— Information shown —

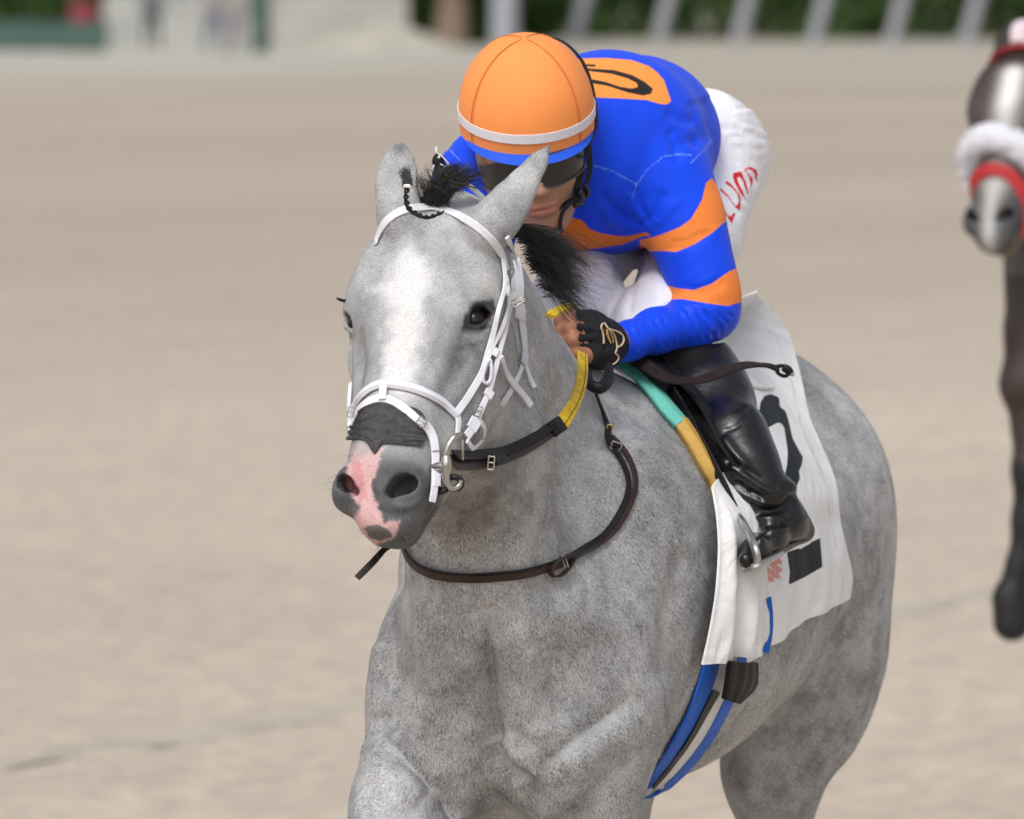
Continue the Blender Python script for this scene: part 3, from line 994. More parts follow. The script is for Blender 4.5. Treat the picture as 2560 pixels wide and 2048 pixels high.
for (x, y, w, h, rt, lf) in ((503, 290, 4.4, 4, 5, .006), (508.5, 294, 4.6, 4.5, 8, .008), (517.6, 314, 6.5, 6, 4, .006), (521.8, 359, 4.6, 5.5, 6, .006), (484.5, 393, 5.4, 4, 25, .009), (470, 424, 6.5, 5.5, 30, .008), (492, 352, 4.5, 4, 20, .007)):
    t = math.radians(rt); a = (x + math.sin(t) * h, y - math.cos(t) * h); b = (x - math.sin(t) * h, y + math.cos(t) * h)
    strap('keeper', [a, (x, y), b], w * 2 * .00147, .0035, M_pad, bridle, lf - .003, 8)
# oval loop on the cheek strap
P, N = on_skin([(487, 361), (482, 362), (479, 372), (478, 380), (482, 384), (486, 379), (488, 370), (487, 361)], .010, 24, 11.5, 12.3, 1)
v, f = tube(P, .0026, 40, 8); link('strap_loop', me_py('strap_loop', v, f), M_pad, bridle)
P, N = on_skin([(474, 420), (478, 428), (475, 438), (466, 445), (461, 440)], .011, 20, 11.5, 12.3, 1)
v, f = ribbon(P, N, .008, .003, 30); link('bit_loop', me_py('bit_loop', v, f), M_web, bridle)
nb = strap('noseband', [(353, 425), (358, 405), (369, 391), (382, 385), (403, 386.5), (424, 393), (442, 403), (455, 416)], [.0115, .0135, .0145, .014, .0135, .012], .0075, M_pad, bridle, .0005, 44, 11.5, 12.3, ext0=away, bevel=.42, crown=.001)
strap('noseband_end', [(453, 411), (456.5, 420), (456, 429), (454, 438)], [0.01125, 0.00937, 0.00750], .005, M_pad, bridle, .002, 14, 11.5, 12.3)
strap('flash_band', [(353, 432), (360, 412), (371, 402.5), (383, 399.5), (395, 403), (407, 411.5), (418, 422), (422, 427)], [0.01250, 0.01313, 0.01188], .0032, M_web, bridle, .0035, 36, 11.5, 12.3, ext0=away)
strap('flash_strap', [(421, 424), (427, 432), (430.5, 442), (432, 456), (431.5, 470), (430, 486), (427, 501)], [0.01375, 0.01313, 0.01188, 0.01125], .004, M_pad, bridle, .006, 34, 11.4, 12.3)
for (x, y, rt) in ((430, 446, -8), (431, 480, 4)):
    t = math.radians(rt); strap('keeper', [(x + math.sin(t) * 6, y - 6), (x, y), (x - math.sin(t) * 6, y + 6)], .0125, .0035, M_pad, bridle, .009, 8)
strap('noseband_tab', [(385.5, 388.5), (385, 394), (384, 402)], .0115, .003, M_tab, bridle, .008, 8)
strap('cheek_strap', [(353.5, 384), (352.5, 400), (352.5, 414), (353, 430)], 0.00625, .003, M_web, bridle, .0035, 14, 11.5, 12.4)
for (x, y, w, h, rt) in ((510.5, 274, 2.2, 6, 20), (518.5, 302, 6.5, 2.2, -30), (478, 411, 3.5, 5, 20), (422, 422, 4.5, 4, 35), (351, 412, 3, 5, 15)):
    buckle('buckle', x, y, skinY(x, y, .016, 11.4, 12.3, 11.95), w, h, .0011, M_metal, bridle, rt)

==

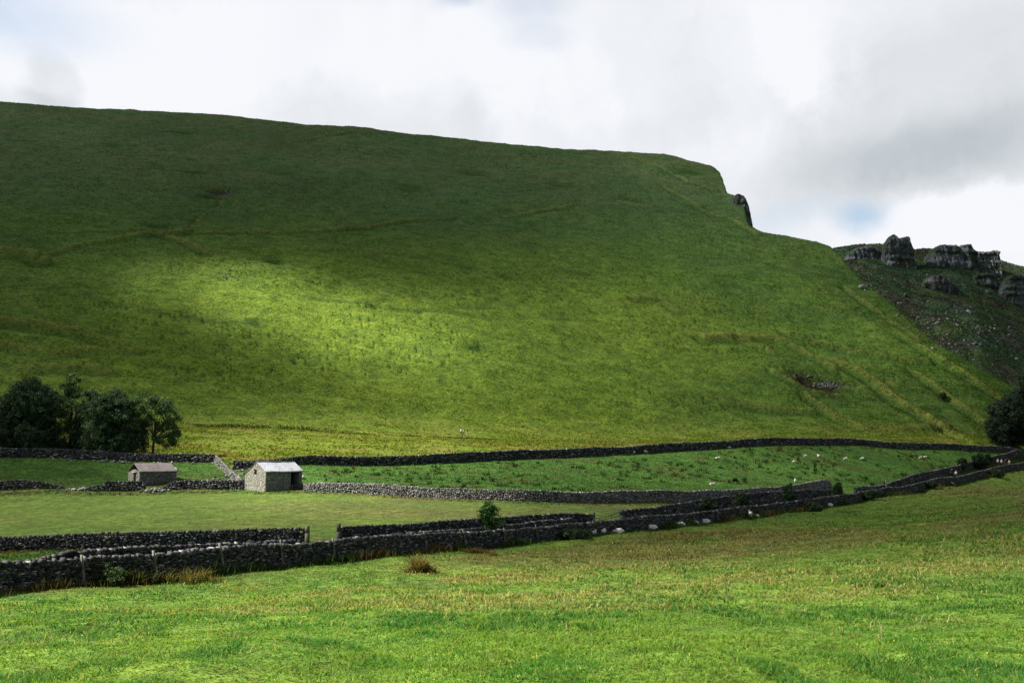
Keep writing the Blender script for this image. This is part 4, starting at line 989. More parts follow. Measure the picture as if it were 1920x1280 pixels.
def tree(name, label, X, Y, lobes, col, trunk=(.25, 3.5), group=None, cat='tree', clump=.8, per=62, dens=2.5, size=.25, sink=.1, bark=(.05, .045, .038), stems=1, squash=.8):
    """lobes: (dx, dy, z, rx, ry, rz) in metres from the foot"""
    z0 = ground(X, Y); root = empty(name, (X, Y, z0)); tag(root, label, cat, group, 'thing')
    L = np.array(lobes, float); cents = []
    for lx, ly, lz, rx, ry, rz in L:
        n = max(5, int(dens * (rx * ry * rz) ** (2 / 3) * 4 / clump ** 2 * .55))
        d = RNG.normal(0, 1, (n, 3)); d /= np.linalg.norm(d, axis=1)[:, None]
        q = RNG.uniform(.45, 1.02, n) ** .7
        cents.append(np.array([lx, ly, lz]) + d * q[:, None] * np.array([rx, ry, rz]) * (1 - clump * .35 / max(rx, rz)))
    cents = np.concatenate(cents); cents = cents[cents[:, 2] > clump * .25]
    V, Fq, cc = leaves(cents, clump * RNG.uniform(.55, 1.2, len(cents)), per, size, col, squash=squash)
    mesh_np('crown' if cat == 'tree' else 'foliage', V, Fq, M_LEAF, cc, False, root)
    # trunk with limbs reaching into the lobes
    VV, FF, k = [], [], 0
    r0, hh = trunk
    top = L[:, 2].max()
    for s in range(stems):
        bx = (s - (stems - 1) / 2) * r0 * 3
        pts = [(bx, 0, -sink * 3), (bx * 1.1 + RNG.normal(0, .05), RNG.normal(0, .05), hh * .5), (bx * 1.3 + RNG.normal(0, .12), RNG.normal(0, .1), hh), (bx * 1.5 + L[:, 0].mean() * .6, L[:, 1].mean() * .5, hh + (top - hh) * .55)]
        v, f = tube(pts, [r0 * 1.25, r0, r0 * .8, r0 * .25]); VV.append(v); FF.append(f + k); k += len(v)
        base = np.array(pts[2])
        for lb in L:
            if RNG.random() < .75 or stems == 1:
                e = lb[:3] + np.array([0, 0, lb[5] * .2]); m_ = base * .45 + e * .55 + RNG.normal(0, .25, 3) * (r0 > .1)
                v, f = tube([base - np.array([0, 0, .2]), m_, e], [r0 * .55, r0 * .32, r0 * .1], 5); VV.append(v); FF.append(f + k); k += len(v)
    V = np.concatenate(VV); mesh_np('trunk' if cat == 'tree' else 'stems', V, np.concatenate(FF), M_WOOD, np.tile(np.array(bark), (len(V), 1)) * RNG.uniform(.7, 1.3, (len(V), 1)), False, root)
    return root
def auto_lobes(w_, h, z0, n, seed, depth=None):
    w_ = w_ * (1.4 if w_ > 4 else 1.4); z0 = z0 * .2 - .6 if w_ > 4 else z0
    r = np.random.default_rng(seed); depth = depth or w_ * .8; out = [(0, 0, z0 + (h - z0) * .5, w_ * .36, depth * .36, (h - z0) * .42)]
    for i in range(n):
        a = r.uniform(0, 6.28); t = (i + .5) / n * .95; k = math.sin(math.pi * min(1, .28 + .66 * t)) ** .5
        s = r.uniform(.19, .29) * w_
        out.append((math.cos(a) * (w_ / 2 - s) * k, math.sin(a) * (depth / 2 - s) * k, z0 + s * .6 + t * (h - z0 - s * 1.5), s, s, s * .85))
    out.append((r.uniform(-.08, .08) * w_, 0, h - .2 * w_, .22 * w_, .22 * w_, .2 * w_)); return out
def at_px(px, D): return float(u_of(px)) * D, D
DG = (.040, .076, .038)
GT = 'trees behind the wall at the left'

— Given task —
Extract all lines of the records above that include "pixels".

— Response —
Continue the Blender Python script for this scene: part 3, from line 994. More parts follow. The script is for Blender 4.5. Treat the picture as 2560 pixels wide and 2048 pixels high.
Keep writing the Blender script for this image. This is part 4, starting at line 989. More parts follow. Measure the picture as if it were 1920x1280 pixels.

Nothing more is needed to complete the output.